By IANS,
New Delhi : Anna Hazare Thursday wrote to Prime Minister Manmohan Singh and urged him to immediately call a meeting of the National Ganga River Basin Authority (NGRBA) in the wake of the deteriorating condition of 80-year-old noted environmentalist G.D. Agarwal, who is on a fast-unto-death since Jan 15 to save the Ganga river.
Agarwal has been admitted to AIIMS and put on drip as he is refusing food.
“It’s my request to accept the agenda suggested by G.D. Agarwal and to immediately call the Ganga River Basin Authority meeting,” Hazare wrote in his letter.
“Before a final decision is taken in the meeting, the construction of dams and tunnels should be stopped,” he said in his letter in Hindi.
He also said Agarwal, a former IIT professor, has been raising “a very important issue”.
“I think if Ganga is not saved then the country’s most irrigated part would be destroyed and crores of people will feel hurt,” he said.
“For a democratically elected government it is not right to hurt the feeling of the people. I am confident that you would discharge your duty and take the right steps,” he added.
In his two-page letter, Hazare, who has been highlighting the need for a strong law in the country to tackle corruption in high places, said Ganga river is revered by millions and today it is being “polluted.”
The prime minister had set up the NGRBA in 2009, which is a central government constituted body for cleaning the Ganga.
Hazare said in the past one-and-a-half years no meeting has taken place and since the body was constituted three years ago only two meetings have taken place.

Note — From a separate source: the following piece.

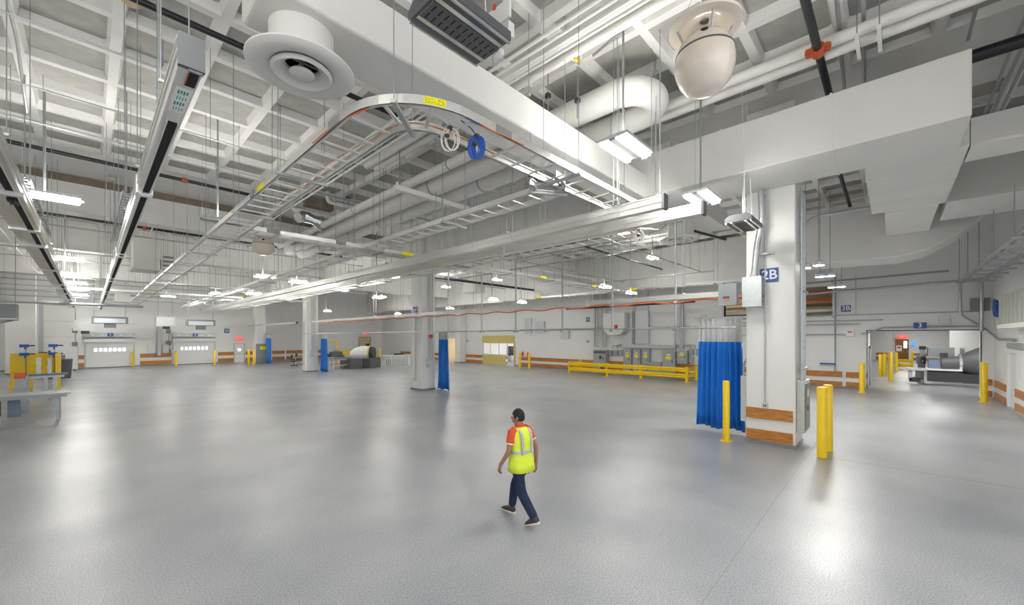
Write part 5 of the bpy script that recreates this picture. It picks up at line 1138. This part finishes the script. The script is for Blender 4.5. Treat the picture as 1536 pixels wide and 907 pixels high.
for k, (px, py) in enumerate(((81, 567), (93, 567))):
    x, y = at(px, py); t = thing('waste_bin', ['left', 'right'][k]+' dark ribbed waste bin before the whiteboard', 'bin', (x, y, 0)); MB().rings([(x, y, 0, .42, .4, 0, .6), (x, y, 1.25, .5, .46, 0, .6)], 20).build('body', 'char', t, True); MB().rings([(x, y, 1.25, .52, .48, 0, .6), (x, y, 1.32, .5, .46, 0, .6)], 20).build('rim', 'char', t)
    MB().cb(x-.1, y, 1.32, .5, .4, .3).build('rubbish', 'card' if k == 0 else 'gbox', t)
t = thing('whiteboard', 'large mobile whiteboard against the far left panel', 'whiteboard', (-1.5, 50, 0)); MB().box(-2.35, 50, .12, -.72, 50.06, 2.05).build('board', 'doorw', t); MB().box(-2.4, 49.98, .08, -.68, 50.08, .13).box(-.72, 49.98, .1, -.68, 50.08, 2.07).build('frame', 'galv', t); MB().box(-2.2, 49.7, 0, -2.1, 50.4, .08).box(-.95, 49.7, 0, -.85, 50.4, .08).build('foot', 'dark', t)
t = thing('bench_monitor', 'black monitor and camera standing left of the whiteboard', 'monitor', (-2.5, 45, 1.6)); a = onY(58, 528, 44); b = onY(71, 535, 44); MB().box(a[0], 44, b[1], b[0], 44.08, a[1]).build('screen', 'dark', t); MB().cb((a[0]+b[0])/2, 44.1, 0, .1, .1, b[1]).build('stand', 'dark', t); MB().cb(b[0]+.1, 44.05, b[1]+.05, .12, .2, .4).build('camera', 'char', t)
a = onY(0, 455, 22); b = onY(24.5, 480, 22)
t = thing('unit_heater', 'grey box heater on wall brackets at the left frame edge', 'heater', (a[0], 22, b[1])); MB().box(a[0]-.6, 22, b[1], b[0], 22.7, a[1]).build('casing', 'gbox', t); MB().box(a[0]-.6, 21.98, b[1]+.02, b[0]+.01, 22.0, b[1]+.06).build('front_lip', 'lbox', t)
MB().cyl((b[0]-.1, 22.3, b[1]), (a[0]-.8, 22.3, b[1]-.35), .03).build('bracket', 'galv', t); rod(b[0]-.05, 22.4, a[1], ZC, t, .012); rod(a[0]-.2, 22.4, a[1], ZC, t, .012)

# ================================================================== PERSON (walking away to the left)
def skinmesh(name, joints, bones, m, parent, sub=2, root=0):
    me = bpy.data.meshes.new(name); names = list(joints)
    me.from_pydata([joints[n][0] for n in names], [(names.index(a), names.index(b)) for a, b in bones], [])
    o = bpy.data.objects.new(name, me); S.collection.objects.link(o)
    o.modifiers.new('skin', 'SKIN').use_smooth_shade = True
    for i, n in enumerate(names):
        r = joints[n][1]; me.skin_vertices[0].data[i].radius = (r if isinstance(r, tuple) else (r, r))
    me.skin_vertices[0].data[root].use_root = True
    s_ = o.modifiers.new('sub', 'SUBSURF'); s_.levels = sub; s_.render_levels = sub
    dg = bpy.context.evaluated_depsgraph_get(); dg.update()
    nm = bpy.data.meshes.new_from_object(o.evaluated_get(dg)); bpy.data.objects.remove(o, do_unlink=True)
    nm.materials.clear(); nm.materials.append(M[m]); nm.shade_smooth()
    r = bpy.data.objects.new(name, nm); S.collection.objects.link(r); adopt(r, parent); return r
px_, py_ = 4.62, 4.18
def W(f, s_, z): return (px_+s_, py_+f, z)     # f forward (+Y), s_ to his right (+X)
J = {'pelvis': (W(0, 0, .90), (.13, .10)), 'waist': (W(.01, 0, 1.05), (.125, .09)), 'chest': (W(.03, 0, 1.27), (.15, .105)), 'neckb': (W(.04, 0, 1.42), .07), 'neck': (W(.05, 0, 1.48), .052), 'headb': (W(.06, 0, 1.54), (.065, .075)), 'head': (W(.065, 0, 1.62), (.075, .09)), 'crown': (W(.06, 0, 1.69), (.055, .065)),
 'lsh': (W(.035, -.175, 1.39), .055), 'lel': (W(.02, -.26, 1.11), .042), 'lwr': (W(.18, -.27, .89), .028), 'lpm': (W(.215, -.265, .82), (.036, .018)),
 'rsh': (W(.03, .175, 1.39), .055), 'rel': (W(-.10, .24, 1.12), .042), 'rwr': (W(-.07, .28, .87), .028), 'rpm': (W(-.055, .285, .79), (.036, .018)),
 'lhip': (W(0, -.09, .86), .085), 'lkn': (W(-.07, -.085, .48), .058), 'lan': (W(-.37, -.08, .14), .04), 'lft': (W(-.26, -.08, .045), .035),
 'rhip': (W(0, .09, .86), .085), 'rkn': (W(.21, .085, .50), .058), 'ran': (W(.29, .085, .10), .04), 'rft': (W(.43, .085, .045), .035)}
bones = [('pelvis', 'waist'), ('waist', 'chest'), ('chest', 'neckb'), ('neckb', 'neck'), ('neck', 'headb'), ('headb', 'head'), ('head', 'crown'), ('chest', 'lsh'), ('lsh', 'lel'), ('lel', 'lwr'), ('lwr', 'lpm'), ('chest', 'rsh'), ('rsh', 'rel'), ('rel', 'rwr'), ('rwr', 'rpm'),
 ('pelvis', 'lhip'), ('lhip', 'lkn'), ('lkn', 'lan'), ('lan', 'lft'), ('pelvis', 'rhip'), ('rhip', 'rkn'), ('rkn', 'ran'), ('ran', 'rft')]
def finger(side, i):
    p = Vector(J[side+'pm'][0]); off = (i-1.5)*.019; L = [.062, .075, .070, .055][i]
    d = Vector((0, .25, -1)).normalized() if side == 'l' else Vector((0, .12, -1)).normalized()
    across = Vector((0, 1, .2)).normalized()
    inn = Vector((1 if side == 'l' else -1, 0, 0))
    a = p+across*-off; b = a+d*L*.55+inn*.004+Vector((0, 0, -.01)); c = b+d*L*.4+inn*.018; e = c+d*L*.3+inn*.026
    return a, b, c, e
for sd in 'lr':
    for i in range(4):
        a, b, c, e = finger(sd, i)
        J[f'{sd}f{i}a'] = (tuple(b), .009); J[f'{sd}f{i}b'] = (tuple(c), .008); J[f'{sd}f{i}c'] = (tuple(e), .007)
        bones += [(sd+'pm', f'{sd}f{i}a'), (f'{sd}f{i}a', f'{sd}f{i}b'), (f'{sd}f{i}b', f'{sd}f{i}c')]
    p = Vector(J[sd+'wr'][0]); q = Vector(J[sd+'pm'][0]); m_ = p.lerp(q, .45); inn = 1 if sd == 'l' else -1
    J[sd+'t1'] = (tuple(m_+Vector((inn*.012, .035, -.01))), .011); J[sd+'t2'] = (tuple(m_+Vector((inn*.02, .052, -.045))), .009); J[sd+'t3'] = (tuple(m_+Vector((inn*.026, .05, -.075))), .008)
    bones += [(sd+'wr', sd+'t1'), (sd+'t1', sd+'t2'), (sd+'t2', sd+'t3')]
person = skinmesh('person', J, bones, 'skin', None)
tag(person, 'person in yellow hi-vis vest, orange polo and dark jeans walking away across the floor', 'person')
# head detail (turned slightly left); eye height at half the head
hc = Vector(W(.065, 0, 1.60)); hy = math.radians(28)      # yaw to his left
fw = Vector((-math.sin(hy), math.cos(hy), 0)); rt = Vector((math.cos(hy), math.sin(hy), 0)); upv = Vector((0, 0, 1))
hm = Matrix(((rt.x, fw.x, 0, hc.x), (rt.y, fw.y, 0, hc.y), (0, 0, 1, hc.z), (0, 0, 0, 1)))
def ell(mb, c, r, n=14, zmin=-1):
    pr = []
    for k in range(n+1):
        a = -PI/2+PI*k/n; pr.append((math.cos(a), math.sin(a)))
    mt = hm @ Matrix.Translation(c) @ Matrix.Diagonal((*r, 1)); return mb.lathe(pr, n=n*2, mtx=mt)
hd = MB(); ell(hd, (0, .0, .0), (.074, .092, .115)); ell(hd, (0, .045, -.055), (.052, .05, .055)); hd.build('face', 'skin', person, True)
nm_ = MB(); ell(nm_, (0, .100, -.018), (.012, .018, .024), 8); nm_.build('nose', 'skin', person, True)
for sg in (-1, 1):
    e = MB(); ell(e, (sg*.077, -.005, -.015), (.010, .020, .032), 8); e.build('ear', 'skin', person, True)
    e = MB(); ell(e, (sg*.028, .083, .005), (.012, .008, .007), 8); eo = e.build('eye', 'white', person, True)
    e = MB(); ell(e, (sg*.028, .0895, .005), (.005, .003, .005), 6); e.build('iris', 'hair', eo, True)
e = MB(); ell(e, (0, .090, -.058), (.022, .007, .006), 8); e.build('mouth', 'coupling', person, True)
hr = MB(); n = 20
vs = []
for i in range(11):
    el = math.radians(90-i*12)
    for k in range(28):
        az = 2*PI*k/28; f_ = math.cos(az)       # f_=1 is the face
        elm = math.radians(90-i*12*(.62 if f_ > .55 else (.85 if f_ > .1 else 1.0)))
        r = 1.07+.02*math.sin(k*3.1+i*2)
        vs.append(hm @ Vector((.078*r*math.cos(elm)*math.sin(az), .096*r*math.cos(elm)*math.cos(az)-.004, .118*r*math.sin(elm)+.004)))
hr.add(vs, [(i*28+k, i*28+(k+1) % 28, (i+1)*28+(k+1) % 28, (i+1)*28+k) for i in range(10) for k in range(28)]); ho = hr.build('hair', 'hair', person, True)
ho.modifiers.new('t', 'SOLIDIFY').thickness = .012
# clothing shells
def R(f, s_, z, rx, ry, pw=.85): return (px_+s_, py_+f, z, rx, ry, 0, pw)
MB().rings([R(0, 0, .90, .185, .135), R(.01, 0, 1.0, .178, .13), R(.02, 0, 1.15, .185, .13), R(.03, 0, 1.28, .20, .135), R(.035, 0, 1.37, .195, .12), R(.04, 0, 1.425, .13, .085), R(.045, 0, 1.45, .07, .07)], 28).build('polo_shirt', 'polo', person, True)
MB().rings([R(.047, 0, 1.44, .072, .072, 1), R(.05, 0, 1.50, .066, .064, 1)], 20, False).build('shirt_collar', 'polo', person, True)
vst = MB().rings([R(-.005, 0, .79, .232, .185), R(0, 0, .90, .215, .172), R(.01, 0, 1.05, .195, .145), R(.02, 0, 1.18, .196, .143), R(.03, 0, 1.30, .20, .147), R(.033, 0, 1.38, .185, .13), R(.038, 0, 1.43, .14, .10), R(.043, 0, 1.452, .085, .078)], 32, False)
vo = vst.build('safety_vest', 'vest', person, True); vo.modifiers.new('t', 'SOLIDIFY').thickness = .008
MB().rings([R(.012, 0, 1.06, .2, .151), R(.016, 0, 1.11, .2, .150)], 32, False).build('waist_tape', 'tape', vo, True)
for sg in (-1, 1):      # vertical tapes over the back and front
    pts = []
    for z, yb in ((1.06, -.146), (1.18, -.136), (1.30, -.125), (1.38, -.104), (1.425, -.065)): pts.append((px_+sg*.105, py_+yb, z))
    vs = []
    for (x, y, z) in pts: vs += [(x-.024, y, z), (x+.024, y, z), (x+.024, y+.02, z), (x-.024, y+.02, z)]
    MB().add(vs, [(i*4+k, i*4+(k+1) % 4, i*4+4+(k+1) % 4, i*4+4+k) for i in range(4) for k in range(4)]+[(0, 1, 2, 3), (16, 17, 18, 19)]).build('shoulder_tape', 'tape', vo)
for sd in 'lr':         # sleeves
    a = Vector(J[sd+'sh'][0]); b = Vector(J[sd+'el'][0]); c = a.lerp(b, .62); sg = -1 if sd == 'l' else 1
    s_ = MB().tube([a+Vector((-sg*.05, 0, .01)), a, a.lerp(b, .3), c], [.066, .068, .065, .062], 16).build('sleeve', 'polo', person, True)
    MB().tube([a.lerp(b, .58), c.lerp(b, .02)], (.0635), 16).build('cuff_stripe', 'white', s_, True)
for sd in 'lr':         # trouser legs, one continuous mesh with the seat
    pass
TJ = {'p': (W(0, 0, .90), (.135, .10)), 'lh': (W(0, -.08, .82), .098), 'lk': (W(-.07, -.085, .48), .083), 'lc': (W(-.22, -.083, .30), .074), 'la': (W(-.355, -.08, .14), .066),
      'rh': (W(.01, .08, .82), .098), 'rk': (W(.21, .085, .50), .082), 'rc': (W(.245, .085, .30), .073), 'ra': (W(.28, .085, .10), .066)}
tr = skinmesh('trousers', TJ, [('p', 'lh'), ('lh', 'lk'), ('lk', 'lc'), ('lc', 'la'), ('p', 'rh'), ('rh', 'rk'), ('rk', 'rc'), ('rc', 'ra')], 'jeans', person)
def shoe(heel, toe, label):
    A = Vector(heel); Bq = Vector(toe); d = (Bq-A); L = d.length; d.normalize(); side = Vector((1, 0, 0)); upp = side.cross(d).normalized()
    if upp.z < 0: upp = -upp
    def loft(prof, m, nm, par):
        vs = []
        for t_, w_, z0, z1 in prof:
            c = A+d*t_*L
            for k in range(12):
                an = 2*PI*k/12; vs.append(c+side*w_*math.cos(an)+upp*((z0+z1)/2+(z1-z0)/2*math.copysign(abs(math.sin(an))**.7, math.sin(an))))
        n_ = len(prof); fs = [(i*12+k, i*12+(k+1) % 12, (i+1)*12+(k+1) % 12, (i+1)*12+k) for i in range(n_-1) for k in range(12)]+[tuple(range(12)), tuple(range((n_-1)*12, n_*12))]
        return MB().add(vs, fs).build(nm, m, par, True)
    u = loft([(0, .03, .03, .07), (.06, .042, .02, .115), (.25, .045, .02, .13), (.45, .048, .02, .11), (.65, .052, .02, .085), (.85, .048, .02, .065), (1.0, .025, .02, .04)], 'shoe', 'shoe', person)
    loft([(-.03, .03, 0, .03), (.06, .046, 0, .034), (.3, .047, 0, .03), (.65, .056, 0, .026), (.88, .05, 0, .024), (1.03, .026, .004, .022)], 'sole', 'shoe_sole', u)
shoe(W(-.425, -.08, .10), W(-.18, -.09, .0), '')
shoe(W(.225, .085, .0), W(.505, .085, .0), '')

The 74-year-old activist also mentioned in his letter that four members of the NGRBA have resigned.
While Rajendra Singh resigned as the chairman NGRBA last week over “government’s insensitivity towards Agarwal and gross negligence towards worsening state of the holy river”, two other members of the NGRBA have also resigned over the issue.
Agarwal has served as secretary of the Central Pollution Control Board, the country’s premier anti-pollution body, and helped put together environmental legislation in India. This is his third fast-unto-death in last four years.
His major concern includes unsatisfactory and ineffective functioning of the National Ganga River Basin Authority.
Besides, Agarwal is against ongoing construction of dams/barrages/tunnels on Ganga which would totally destroy the natural flow regimes and quality of the river water, total failure of regulatory agencies in controlling discharge of urban and industrial wastes into the Ganga and complete lack of sensitivity of the government on these issues.
“Government’s attitude forced the noted scientist and environmentalist to sit on fast. He has been on fast since January. But unfortunately the government was not even focusing on this (issue). This has hurt Agarwal who has decided to end his life,” Hazare added.
The prime minister has called a meeting of NGRBA in April.